Tim Allison:  A Virtual Portfolio

First Encounters:  Constructivism

Metareflection:

Upon starting courses at the Faculty of Education, I was exposed to a concept which I had not previously encountered:  constructivism.  The idea of letting students construct their own knowledge was, at the same time, wonderful and terrifying.  I could see the potential value of such methods, but I could not see how it could be put into practice (as reflected by my original response to the article by Karen Gallas.  Having now developed a more thorough understanding of how this type of learning can be put into practice, and having observed it on my placement, I now feel more comfortable with the idea of putting it into practice in a classroom (see the 'Practicum Experience I' section of this portfolio), and feel that it is both an area in which I have grown a great deal in the past several months, and an area in which I still have much to learn.  However, I do look forward to the day when I can attempt to put such methods into practice in my own classroom, and when I can develop my skills in facilitating my students' learning just a little further.
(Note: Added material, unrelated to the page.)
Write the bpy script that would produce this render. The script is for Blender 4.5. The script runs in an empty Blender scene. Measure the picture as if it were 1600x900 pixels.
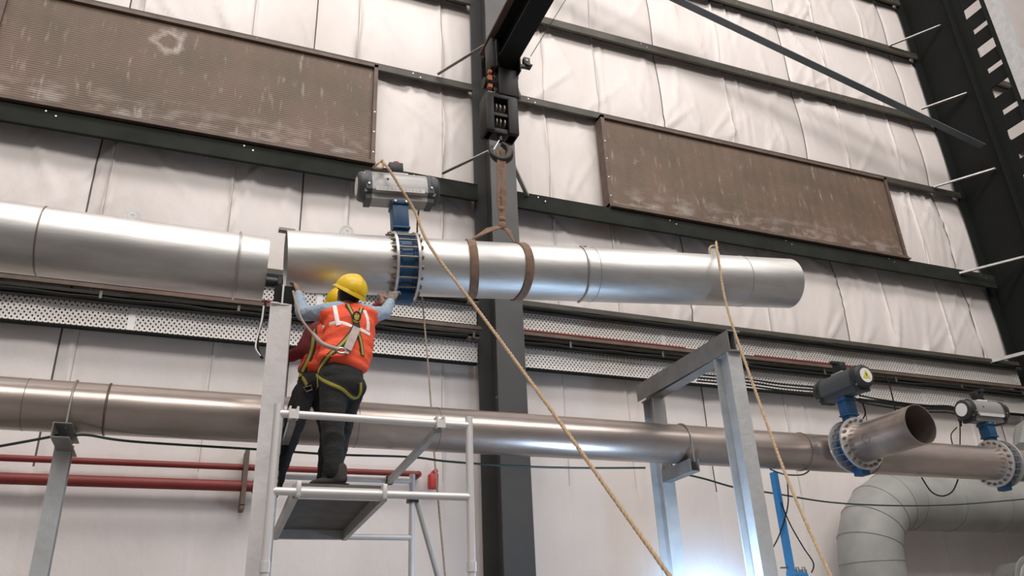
import bpy, bmesh, math, random
import numpy as np
from mathutils import Matrix, Vector
from mathutils.bvhtree import BVHTree
random.seed(7); rng = np.random.default_rng(11)
PI = math.pi
SC = bpy.context.scene
COL = SC.collection

# ------------------------------------------------------------------ camera, world, lights, exposure
FPX = 1248.0
CR = Matrix(((0.93, -0.12, -0.35), (-0.37, -0.40, -0.84), (-0.04, 0.91, -0.42)))
def _n(v): return Vector(v).normalized()
_X = _n((3300, -430, -FPX)); _Z = _n((-120, 2700, -FPX)); _X = (_X - _Z * _X.dot(_Z)).normalized(); _Y = _Z.cross(_X)
CR = Matrix((_X, _Y, _Z))                      # camera axes -> world
cam = bpy.data.objects.new('camera', bpy.data.cameras.new('camera')); COL.objects.link(cam)
cam.data.sensor_width = 36; cam.data.lens = FPX / 1600 * 36; cam.data.clip_start = .05; cam.data.clip_end = 200
cam.matrix_world = CR.to_4x4()
SC.camera = cam
def P(px, py, y):                              # the world point on the vertical plane at depth y seen at a photo position
    r = CR @ Vector((px - 800, -(py - 450), -FPX)); return r * (y / r.y)
def PX(px, py, x):
    r = CR @ Vector((px - 800, -(py - 450), -FPX)); return r * (x / r.x)
def ray(px, py): return (CR @ Vector((px - 800, -(py - 450), -FPX))).normalized()

SC.view_settings.view_transform = 'Standard'; SC.view_settings.look = 'None'
SC.view_settings.exposure = 0.0; SC.view_settings.gamma = 1.0; SC.view_settings.use_curve_mapping = False

w = bpy.data.worlds.new('hall_daylight'); SC.world = w; w.use_nodes = True
nt = w.node_tree; bg = nt.nodes['Background']
tc = nt.nodes.new('ShaderNodeTexCoord'); sx = nt.nodes.new('ShaderNodeSeparateXYZ'); rp = nt.nodes.new('ShaderNodeValToRGB')
nt.links.new(tc.outputs['Generated'], sx.inputs[0])
mp = nt.nodes.new('ShaderNodeMapRange'); mp.inputs[1].default_value = -1; mp.inputs[2].default_value = 1
nt.links.new(sx.outputs['Z'], mp.inputs[0]); nt.links.new(mp.outputs[0], rp.inputs[0]); nt.links.new(rp.outputs[0], bg.inputs[0])
e = rp.color_ramp.elements; e[0].position = .0; e[0].color = (.06, .055, .05, 1); e[1].position = 1; e[1].color = (.95, .90, .88, 1)
m_ = e.new(.5); m_.color = (.27, .25, .24, 1); m2 = e.new(.72); m2.color = (.62, .58, .565, 1)
bg.inputs[1].default_value = 0.62

def area(name, loc, target, sx_, sy_, power, color=(1, 1, 1)):
    l = bpy.data.lights.new(name, 'AREA'); l.shape = 'RECTANGLE'; l.size = sx_; l.size_y = sy_; l.energy = power; l.color = color
    o = bpy.data.objects.new(name, l); COL.objects.link(o); o.location = loc
    o.rotation_euler = (Vector(target) - Vector(loc)).to_track_quat('-Z', 'Y').to_euler(); return o
# translucent roof sheets of the hall: long strips of daylight high over the bay
area('roof_light', (3, 1.5, 17.5), (4.5, 10, 7.5), 22, 3.0, 1760, (1, .955, .925))
area('roof_light', (3, -7.0, 15), (4, 10, 4), 24, 4.0, 2000, (1, .965, .94))
# the welding arc on the floor behind the portal frame (below the picture)
wl = bpy.data.lights.new('welding_arc', 'POINT'); wl.energy = 125; wl.color = (.45, .68, 1.0); wl.shadow_soft_size = .05
wo = bpy.data.objects.new('welding_arc', wl); COL.objects.link(wo); wo.location = P(1106, 965, 5.75)

# ------------------------------------------------------------------ materials
def mat(name, col, rough=.6, metal=0., var=.0, vscale=4., col2=None, bump=0., bscale=30., stretch=(1, 1, 1), spec=.5, vdetail=5.):
    m = bpy.data.materials.new(name); m.use_nodes = True; n = m.node_tree; b = n.nodes['Principled BSDF']
    b.inputs['Roughness'].default_value = rough; b.inputs['Metallic'].default_value = metal
    b.inputs['Base Color'].default_value = (*col, 1); b.inputs['Specular IOR Level'].default_value = spec
    if var > 0 or bump > 0:
        t = n.nodes.new('ShaderNodeTexCoord'); mpn = n.nodes.new('ShaderNodeMapping'); mpn.inputs['Scale'].default_value = stretch
        n.links.new(t.outputs['Object'], mpn.inputs[0])
    if var > 0:
        no = n.nodes.new('ShaderNodeTexNoise'); no.inputs['Scale'].default_value = vscale; no.inputs['Detail'].default_value = vdetail
        n.links.new(mpn.outputs[0], no.inputs['Vector'])
        r = n.nodes.new('ShaderNodeValToRGB'); r.color_ramp.elements[0].position = .5 - .18; r.color_ramp.elements[1].position = .5 + .18
        c2 = col2 or tuple(c * (1 - var) for c in col)
        r.color_ramp.elements[0].color = (*c2, 1); r.color_ramp.elements[1].color = (*col, 1)
        n.links.new(no.outputs[0], r.inputs[0]); n.links.new(r.outputs[0], b.inputs['Base Color'])
        mr = n.nodes.new('ShaderNodeMapRange'); mr.inputs[3].default_value = rough + .10; mr.inputs[4].default_value = max(.05, rough - .06)
        n.links.new(no.outputs[0], mr.inputs[0]); n.links.new(mr.outputs[0], b.inputs['Roughness'])
    if bump > 0:
        nb = n.nodes.new('ShaderNodeTexNoise'); nb.inputs['Scale'].default_value = bscale; nb.inputs['Detail'].default_value = 6
        n.links.new(mpn.outputs[0], nb.inputs['Vector'])
        bp = n.nodes.new('ShaderNodeBump'); bp.inputs['Strength'].default_value = bump; bp.inputs['Distance'].default_value = .02
        n.links.new(nb.outputs[0], bp.inputs['Height']); n.links.new(bp.outputs[0], b.inputs['Normal'])
    return m
M = {}
M['wall'] = mat('white_insulation_facing', (.80, .735, .70), .5, 0, .10, .8, (.69, .625, .585), .35, 9, (1, 1, .6))
M['joint'] = mat('blanket_joint', (.10, .085, .075), .8)
M['joint_thin'] = mat('blanket_fold_line', (.44, .385, .35), .8)
M['girt'] = mat('painted_girt', (.075, .066, .050), .55, 0, .3, 3)
M['girt_green'] = mat('green_grey_girt', (.026, .029, .023), .8, 0, .3, 3, spec=.2)
M['col'] = mat('dark_grey_paint', (.062, .060, .058), .5, 0, .2, 2)
M['bigcol'] = mat('near_black_paint', (.0095, .0105, .0095), .75, 0, .2, 2, spec=.25)
M['galv'] = mat('galvanised_pipe', (.76, .74, .71), .45, .92, .36, 5, None, .25, 5, (.22, 1, 1))
M['galv_old'] = mat('stained_steel_pipe', (.66, .56, .50), .30, .88, .45, 3.4, None, .12, 7, (.3, 1, 1))
M['galv_post'] = mat('galvanised_post', (.62, .63, .63), .50, .45, .16, 7, None, .15, 20)
M['galv_dark'] = mat('grey_galvanised_beam', (.30, .295, .28), .55, .45, .2, 6)
M['white_post'] = mat('white_primed_post', (.80, .765, .745), .6, .1, .12, 6, None, .2, 15)
M['alu'] = mat('aluminium_tube', (.82, .79, .77), .42, .35, .08, 8)
M['alu_dull'] = mat('dull_aluminium', (.50, .48, .46), .5, .5, .15, 8)
M['ply'] = mat('plank_underside', (.13, .125, .115), .75, 0, .25, 6)
M['ply_top'] = mat('plank_top', (.30, .16, .11), .8, 0, .25, 6)
M['blue'] = mat('blue_valve_paint', (.014, .078, .18), .42, 0, .15, 6)
M['bluepost'] = mat('blue_post_paint', (.05, .26, .52), .45)
M['actgrey'] = mat('grey_anodised', (.37, .355, .345), .42, .5, .08, 5)
M['actdark'] = mat('dark_end_cap', (.072, .076, .08), .5, .1)
M['actdarker'] = mat('darkest_housing', (.030, .030, .028), .5, .1)
M['black'] = mat('black_plastic', (.016, .016, .016), .45)
M['hoist'] = mat('hoist_black', (.013, .010, .009), .5, .2, .3, 12)
M['steel'] = mat('zinc_bolt', (.55, .52, .48), .38, .85)
M['bolt'] = mat('dull_bolt', (.26, .22, .19), .45, .8)
M['flange'] = mat('flange_steel', (.72, .69, .66), .38, .7, .12, 8)
M['weld'] = mat('heat_tinted_weld', (.20, .13, .095), .5, .6)
M['tie'] = mat('blue_grey_paint', (.13, .155, .18), .35, .1, .15, 4)
M['hook'] = mat('dark_forged_steel', (.05, .042, .038), .4, .5)
M['label'] = mat('white_label', (.80, .77, .74), .5)
M['yellow_s'] = mat('sticker_yellow', (.62, .60, .08), .5)
M['rope'] = mat('tan_rope', (.66, .47, .29), .85, 0, .25, 40, None, .5, 160)
M['rope_dim'] = mat('dull_rope', (.42, .33, .25), .85, 0, .25, 40)
M['sling'] = mat('brown_webbing', (.30, .185, .125), .85, 0, .3, 20, None, .4, 120)
M['red'] = mat('red_pipe_paint', (.23, .030, .024), .5, 0, .2, 4)
M['redtag'] = mat('red_plastic', (.5, .03, .03), .5)
M['cable_brown'] = mat('dusty_cable', (.07, .055, .045), .7)
M['cable'] = mat('black_cable', (.014, .014, .013), .75, spec=.25)
M['green_cable'] = mat('dark_green_cable', (.025, .055, .035), .5)
M['tray'] = mat('tray_rail', (.16, .15, .13), .5, .5, .2, 3)
M['duct'] = mat('dull_duct', (.38, .378, .35), .65, .2, .22, 2.2, None, .1, 6)
M['skin'] = mat('skin', (.25, .14, .095), .55, 0, .1, 10)
M['skin_lit'] = mat('lit_hand_skin', (.42, .26, .19), .55)  # lighter skin copy for the light on the hand, not assigned
M['glove'] = mat('work_glove', (.27, .225, .19), .9, 0, .3, 30, None, .4, 90)
M['hair'] = mat('black_hair', (.012, .010, .010), .7)
M['shirt'] = mat('light_blue_shirt', (.36, .44, .54), .85, 0, .12, 8, None, .25, 60)
M['redshirt'] = mat('dark_red_shirt', (.24, .035, .04), .85, 0, .2, 8, None, .25, 60)
M['vest'] = mat('orange_vest', (.94, .105, .035), .75, 0, .14, 6, None, .2, 50)
M['stripe'] = mat('reflective_tape', (.86, .78, .74), .45)
M['trouser'] = mat('black_trousers', (.022, .021, .020), .85, 0, .3, 6, None, .3, 60)
M['shoe'] = mat('dark_shoe', (.05, .043, .038), .7, 0, .3, 10)
M['helmet'] = mat('yellow_helmet', (.90, .58, .012), .33)
M['web_yel'] = mat('harness_yellow', (.42, .36, .06), .8)
M['web_blk'] = mat('harness_black', (.035, .03, .022), .8)
M['absorb'] = mat('shock_pack', (.50, .40, .36), .6, 0, .2, 20)
M['floor'] = mat('concrete_floor', (.20, .19, .18), .7, 0, .2, 1)
M['orange_g'] = mat('orange_guide', (.55, .20, .08), .5)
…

Allowing children to direct their own learning, based on their curiosity, and within broad parameters set by the teacher, results in student learning.  Yager (p. 3), for example, suggests that science teachers "[use] student thinking, experiences, and interests to drive lessons...[use] open-ended questions...[encourage] students to suggest causes for events and situations...[encourage] students to test their own ideas...[and encourage] cooperative learning strategies," among other things, to improve our students' understanding of the science material.  Similarly, Millar and Driver (p. 56) state that "effective science teachers...promote active learning...by devising activities which involve students in such activities as observing...classifying, hypothesizing...inferring, experimenting, problem-solving...negotiating meanings, clarifying purposes, evaluating alternatives, [and] developing logical arguments."    Through such activities, our students may better be able to "comprehend the problem and each of the alternatives from a scientific and social perspective" (Volkmann, p. 105); thus achieving the "coherent scientific perspective" discussed by Gilbert, Osborne and Fensham (p. 630).

Over the course of the past six months, I have moved from viewing constructivism as a nice idea with little practical use in the classroom, to seeing it as an invaluable tool for learning, which I will undoubtedly use to some extent in my own classroom, when I reach that place.  And so, I approach my career as a science teacher "with inthusiasm [sic], promise, and excitement" (Yager, p. 3).
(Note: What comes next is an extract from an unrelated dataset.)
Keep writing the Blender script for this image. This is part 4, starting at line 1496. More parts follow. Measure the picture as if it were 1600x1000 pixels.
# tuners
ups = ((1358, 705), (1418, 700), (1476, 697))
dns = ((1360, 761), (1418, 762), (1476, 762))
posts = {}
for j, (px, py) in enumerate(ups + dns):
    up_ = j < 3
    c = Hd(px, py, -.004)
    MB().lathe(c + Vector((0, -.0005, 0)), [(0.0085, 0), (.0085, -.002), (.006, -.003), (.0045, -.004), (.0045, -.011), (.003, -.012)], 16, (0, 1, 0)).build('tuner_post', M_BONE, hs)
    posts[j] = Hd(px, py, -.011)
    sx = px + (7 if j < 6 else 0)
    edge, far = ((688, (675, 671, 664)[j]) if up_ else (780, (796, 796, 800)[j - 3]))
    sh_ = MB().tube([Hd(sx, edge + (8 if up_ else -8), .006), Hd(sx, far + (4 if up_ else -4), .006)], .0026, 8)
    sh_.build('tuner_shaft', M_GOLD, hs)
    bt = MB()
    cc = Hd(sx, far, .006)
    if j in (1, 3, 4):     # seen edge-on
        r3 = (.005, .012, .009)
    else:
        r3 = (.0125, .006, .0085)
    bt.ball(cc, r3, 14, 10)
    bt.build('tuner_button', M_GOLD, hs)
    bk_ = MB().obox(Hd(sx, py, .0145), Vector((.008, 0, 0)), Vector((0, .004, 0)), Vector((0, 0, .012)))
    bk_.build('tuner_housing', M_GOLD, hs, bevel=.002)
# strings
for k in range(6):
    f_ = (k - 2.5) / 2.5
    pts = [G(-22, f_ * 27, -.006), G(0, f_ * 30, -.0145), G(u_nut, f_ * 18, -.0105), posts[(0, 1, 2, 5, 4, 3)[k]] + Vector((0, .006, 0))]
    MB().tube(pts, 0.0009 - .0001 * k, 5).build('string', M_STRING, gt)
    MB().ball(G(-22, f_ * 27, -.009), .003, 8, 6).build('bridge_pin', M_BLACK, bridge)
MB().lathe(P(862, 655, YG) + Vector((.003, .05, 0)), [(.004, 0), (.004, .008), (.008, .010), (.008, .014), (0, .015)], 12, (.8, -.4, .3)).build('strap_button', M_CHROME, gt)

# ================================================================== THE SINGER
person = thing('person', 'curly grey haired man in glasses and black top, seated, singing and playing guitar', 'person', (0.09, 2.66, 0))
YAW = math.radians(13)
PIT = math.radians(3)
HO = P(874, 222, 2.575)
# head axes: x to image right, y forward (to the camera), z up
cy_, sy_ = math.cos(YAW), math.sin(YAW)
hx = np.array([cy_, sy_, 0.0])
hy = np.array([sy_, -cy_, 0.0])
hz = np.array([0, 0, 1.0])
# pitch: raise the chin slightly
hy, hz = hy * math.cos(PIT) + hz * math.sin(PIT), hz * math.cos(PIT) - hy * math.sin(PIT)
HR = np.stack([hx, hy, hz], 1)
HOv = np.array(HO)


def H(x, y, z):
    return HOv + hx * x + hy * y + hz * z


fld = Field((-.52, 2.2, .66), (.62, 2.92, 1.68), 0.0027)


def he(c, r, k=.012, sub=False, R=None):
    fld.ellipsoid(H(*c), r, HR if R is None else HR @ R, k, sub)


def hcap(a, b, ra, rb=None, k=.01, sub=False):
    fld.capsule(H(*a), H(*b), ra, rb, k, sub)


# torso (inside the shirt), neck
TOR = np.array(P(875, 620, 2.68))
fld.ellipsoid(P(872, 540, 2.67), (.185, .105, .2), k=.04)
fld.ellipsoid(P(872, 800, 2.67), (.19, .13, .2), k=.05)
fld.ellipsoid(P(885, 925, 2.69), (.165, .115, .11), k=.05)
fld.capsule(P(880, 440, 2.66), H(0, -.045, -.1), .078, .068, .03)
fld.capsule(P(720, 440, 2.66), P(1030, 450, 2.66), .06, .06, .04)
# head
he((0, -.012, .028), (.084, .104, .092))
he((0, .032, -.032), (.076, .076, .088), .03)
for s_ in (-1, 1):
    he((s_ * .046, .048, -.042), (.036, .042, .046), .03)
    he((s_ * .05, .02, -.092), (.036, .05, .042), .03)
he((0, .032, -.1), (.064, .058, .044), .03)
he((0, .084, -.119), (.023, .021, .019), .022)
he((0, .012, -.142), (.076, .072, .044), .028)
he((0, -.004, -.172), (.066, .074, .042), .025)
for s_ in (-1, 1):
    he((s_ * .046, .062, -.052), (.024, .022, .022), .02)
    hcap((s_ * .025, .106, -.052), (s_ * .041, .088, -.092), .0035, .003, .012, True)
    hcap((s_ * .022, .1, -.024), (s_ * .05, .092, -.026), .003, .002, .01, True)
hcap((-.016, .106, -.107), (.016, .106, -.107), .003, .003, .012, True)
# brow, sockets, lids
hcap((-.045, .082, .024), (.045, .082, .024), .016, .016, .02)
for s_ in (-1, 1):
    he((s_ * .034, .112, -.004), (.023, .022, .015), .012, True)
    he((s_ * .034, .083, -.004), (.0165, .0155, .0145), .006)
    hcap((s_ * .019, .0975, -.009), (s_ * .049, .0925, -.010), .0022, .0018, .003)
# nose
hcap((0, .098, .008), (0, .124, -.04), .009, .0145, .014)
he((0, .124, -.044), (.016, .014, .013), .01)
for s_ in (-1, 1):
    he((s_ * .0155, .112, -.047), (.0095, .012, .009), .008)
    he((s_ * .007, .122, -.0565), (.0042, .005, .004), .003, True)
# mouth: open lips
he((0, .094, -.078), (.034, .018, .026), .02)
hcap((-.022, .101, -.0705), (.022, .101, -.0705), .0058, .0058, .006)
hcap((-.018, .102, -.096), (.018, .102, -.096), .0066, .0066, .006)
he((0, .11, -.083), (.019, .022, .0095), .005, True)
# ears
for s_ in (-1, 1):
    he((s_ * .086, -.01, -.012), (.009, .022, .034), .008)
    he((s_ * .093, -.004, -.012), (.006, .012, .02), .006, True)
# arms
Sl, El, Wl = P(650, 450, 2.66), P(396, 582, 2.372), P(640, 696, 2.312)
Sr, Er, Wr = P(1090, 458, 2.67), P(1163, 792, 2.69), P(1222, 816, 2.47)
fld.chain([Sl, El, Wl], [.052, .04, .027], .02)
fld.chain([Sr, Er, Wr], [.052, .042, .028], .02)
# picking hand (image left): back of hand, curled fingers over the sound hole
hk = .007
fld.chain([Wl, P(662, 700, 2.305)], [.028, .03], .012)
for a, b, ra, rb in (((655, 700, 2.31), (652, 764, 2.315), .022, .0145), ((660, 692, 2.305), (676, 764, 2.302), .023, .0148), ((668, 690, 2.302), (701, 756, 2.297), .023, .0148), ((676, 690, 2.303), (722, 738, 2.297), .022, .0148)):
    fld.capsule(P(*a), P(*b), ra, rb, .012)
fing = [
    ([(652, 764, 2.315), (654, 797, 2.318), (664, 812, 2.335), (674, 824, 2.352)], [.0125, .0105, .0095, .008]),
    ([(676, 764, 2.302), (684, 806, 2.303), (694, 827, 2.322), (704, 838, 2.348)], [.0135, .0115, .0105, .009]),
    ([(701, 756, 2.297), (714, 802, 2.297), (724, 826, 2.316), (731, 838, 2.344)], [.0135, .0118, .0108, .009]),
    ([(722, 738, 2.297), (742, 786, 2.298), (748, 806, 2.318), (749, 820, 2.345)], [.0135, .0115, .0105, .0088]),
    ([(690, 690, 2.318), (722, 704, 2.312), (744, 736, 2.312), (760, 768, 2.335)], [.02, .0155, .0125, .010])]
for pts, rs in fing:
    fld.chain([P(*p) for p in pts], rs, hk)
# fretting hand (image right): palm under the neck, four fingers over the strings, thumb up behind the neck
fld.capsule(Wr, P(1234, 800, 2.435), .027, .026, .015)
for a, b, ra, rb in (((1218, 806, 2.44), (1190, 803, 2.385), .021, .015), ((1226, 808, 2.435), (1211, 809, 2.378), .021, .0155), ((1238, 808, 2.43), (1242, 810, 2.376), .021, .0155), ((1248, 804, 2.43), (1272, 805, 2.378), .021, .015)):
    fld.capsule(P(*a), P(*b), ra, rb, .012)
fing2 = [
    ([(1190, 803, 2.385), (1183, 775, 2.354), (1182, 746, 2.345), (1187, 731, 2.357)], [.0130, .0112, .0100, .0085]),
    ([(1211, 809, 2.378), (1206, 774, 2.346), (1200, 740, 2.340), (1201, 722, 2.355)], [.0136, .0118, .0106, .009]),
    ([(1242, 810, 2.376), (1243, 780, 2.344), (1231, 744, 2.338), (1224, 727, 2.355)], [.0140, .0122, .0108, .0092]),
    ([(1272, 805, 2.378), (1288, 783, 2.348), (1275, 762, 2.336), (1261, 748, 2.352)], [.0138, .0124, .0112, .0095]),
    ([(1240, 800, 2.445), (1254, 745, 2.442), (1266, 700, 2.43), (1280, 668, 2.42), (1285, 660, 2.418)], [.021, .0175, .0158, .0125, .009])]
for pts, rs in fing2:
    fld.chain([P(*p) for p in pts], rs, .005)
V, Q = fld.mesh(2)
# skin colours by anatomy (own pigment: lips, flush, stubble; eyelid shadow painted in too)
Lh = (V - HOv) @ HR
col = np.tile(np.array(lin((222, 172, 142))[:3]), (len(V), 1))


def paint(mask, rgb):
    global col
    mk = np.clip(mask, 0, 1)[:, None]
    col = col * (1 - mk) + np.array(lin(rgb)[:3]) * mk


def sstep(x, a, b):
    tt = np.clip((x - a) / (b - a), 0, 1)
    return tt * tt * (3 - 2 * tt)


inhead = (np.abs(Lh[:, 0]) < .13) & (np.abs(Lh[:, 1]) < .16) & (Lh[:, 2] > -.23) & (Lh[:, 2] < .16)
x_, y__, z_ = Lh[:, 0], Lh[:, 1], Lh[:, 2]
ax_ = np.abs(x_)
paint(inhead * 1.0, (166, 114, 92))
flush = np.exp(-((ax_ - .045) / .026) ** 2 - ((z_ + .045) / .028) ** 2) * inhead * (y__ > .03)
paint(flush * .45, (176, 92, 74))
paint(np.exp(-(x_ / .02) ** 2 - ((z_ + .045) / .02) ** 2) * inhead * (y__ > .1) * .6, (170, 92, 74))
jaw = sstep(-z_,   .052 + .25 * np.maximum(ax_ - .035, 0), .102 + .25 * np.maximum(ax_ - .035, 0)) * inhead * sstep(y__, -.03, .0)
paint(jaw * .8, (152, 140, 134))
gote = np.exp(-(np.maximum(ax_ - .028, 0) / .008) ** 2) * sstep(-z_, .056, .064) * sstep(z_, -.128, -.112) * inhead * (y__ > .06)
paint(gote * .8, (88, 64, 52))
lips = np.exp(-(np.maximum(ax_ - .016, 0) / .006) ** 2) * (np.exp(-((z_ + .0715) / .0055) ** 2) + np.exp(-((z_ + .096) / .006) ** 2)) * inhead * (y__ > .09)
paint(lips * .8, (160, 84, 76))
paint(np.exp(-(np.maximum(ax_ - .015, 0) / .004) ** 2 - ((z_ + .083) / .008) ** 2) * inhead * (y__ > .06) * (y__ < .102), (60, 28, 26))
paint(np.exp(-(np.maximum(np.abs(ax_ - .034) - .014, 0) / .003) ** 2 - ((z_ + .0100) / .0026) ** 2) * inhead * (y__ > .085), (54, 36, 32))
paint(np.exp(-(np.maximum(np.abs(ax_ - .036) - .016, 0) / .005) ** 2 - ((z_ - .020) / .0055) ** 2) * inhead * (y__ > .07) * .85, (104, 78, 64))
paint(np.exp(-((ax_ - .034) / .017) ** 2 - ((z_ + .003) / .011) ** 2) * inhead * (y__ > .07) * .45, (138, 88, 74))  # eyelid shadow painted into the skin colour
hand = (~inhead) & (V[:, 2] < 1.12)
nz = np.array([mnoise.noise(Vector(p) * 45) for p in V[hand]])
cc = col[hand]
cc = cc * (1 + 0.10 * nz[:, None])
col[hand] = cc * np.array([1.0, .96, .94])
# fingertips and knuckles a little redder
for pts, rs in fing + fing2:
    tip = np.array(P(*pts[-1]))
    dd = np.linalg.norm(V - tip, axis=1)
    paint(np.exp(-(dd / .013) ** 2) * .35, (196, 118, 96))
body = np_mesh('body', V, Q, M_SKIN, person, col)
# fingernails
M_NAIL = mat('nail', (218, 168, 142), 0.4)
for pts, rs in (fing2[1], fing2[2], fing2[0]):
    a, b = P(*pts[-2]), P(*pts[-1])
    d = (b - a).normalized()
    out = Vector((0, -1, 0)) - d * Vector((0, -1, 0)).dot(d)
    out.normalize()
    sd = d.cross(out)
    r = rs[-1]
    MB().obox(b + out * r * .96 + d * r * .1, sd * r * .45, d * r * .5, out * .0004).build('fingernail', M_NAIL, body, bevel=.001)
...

The concepts discussed in Gallas’ article seem, in general, to be fairly useful ones, at least to me.  The difficulty, however, lies in their application in the classroom as it would relate to course curriculum.

Reflecting on my own life, my personal interest in science developed at an early age from a natural fascination with the world around me, and from an exploration of that world.  While my scientific interests were, generally, underdeveloped (for the reasons discussed by Gallas) in school, my intense desire for learning about the things I observed around me was encouraged, along the lines of discussion, by my parents, and later, by friends with similar interests.  This is obviously similar to what Gallas discusses in her paper, where discussion of observations is encouraged among the children in her classroom.  Allowing children to explore science in this way is important, mainly because it allows them to investigate things that are of interest to them, personally; and I think that all of us have experienced that it is those things that are of greater interest to us personally that are easier for us to learn, than those things that are of lesser interest.  It is through the sort of liberal discussion that Gallas encourages, that children can discuss their own theories or opinions that they have based on what they observe.  By talking openly about these theories, they not only have the opportunity to express their own thoughts, but they have the opportunity to listen to the thoughts of others.  This allows for the free exploration of concepts or occurrences that are important to the children, themselves.  By participating in this sort of free exchange of ideas, children will be more able to develop their thoughts into theories or deductions based on what they have observed.

Of course, relating all of this to a course curriculum is a bit of an impediment to a teacher.  The easiest solution would perhaps be to find topics relating to the course curriculum in which the students hold an interest, and begin a discussion on that topic, allowing students to take the discussion wherever they like, with minimal instructor input.  In this way, curriculum guidelines might be satisfied at the same time as the students’ interest in the material is aroused.  Of course, if the differences between the interests of the students and the material of the course are irreconcilably different, then it may be very difficult to use the methods laid out in Gallas’ article.

Clearly, if the ideas that Gallas expresses in this article can be used effectively in the classroom, then, as she suggests (p. 16), “the very private musing of a child…may eventually be transformed through reflection, dialogue, and finally collaboration into a question, and, ultimately, a theory about the world.”  Ideally, that would be the objective of any science teacher in his or her class.